It’s All About Quality

Craig Mundie on Microsoft’s (new) perspective on hardware quality:

“We said, ‘oh the OEMs, that’s their design, they deal with it.’ We got huge diversity out of that at all possible price points, but it became hard to guarantee a uniform quality of experience that the end user had,” he explained. Pointing to the initial touchscreens in Microsoft’s first-generation phones, there were clearly devices with better hardware than others. “If you were in front of a bad one then people said that was a piece of crap; it didn’t work a damn.”
Right. Quality of hardware matters.
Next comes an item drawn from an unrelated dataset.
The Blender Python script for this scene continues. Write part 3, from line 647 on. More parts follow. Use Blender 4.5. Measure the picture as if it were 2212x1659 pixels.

No shit, Mundie.
The reason Microsoft didn’t give a damn about hardware quality in the 80’s, 90’s and 00’s is because they were only trying to license Windows to businesses and businesses don’t mind if they’re giving their employees crappy PCs and laptops. For businesses, it’s all about the bottom line. Forget how important the quality is or how people will appreciate it more and it will last longer.
Sounds like Microsoft’s (and Bill Gates’s) original mantra might be changing. It used to be, “A computer on every desk and in every home.” It was all about quantity, not quality.
Now Microsoft is trying to sell to human beings with opinions and, surprisingly, it turns out a lot of people like to buy quality hardware.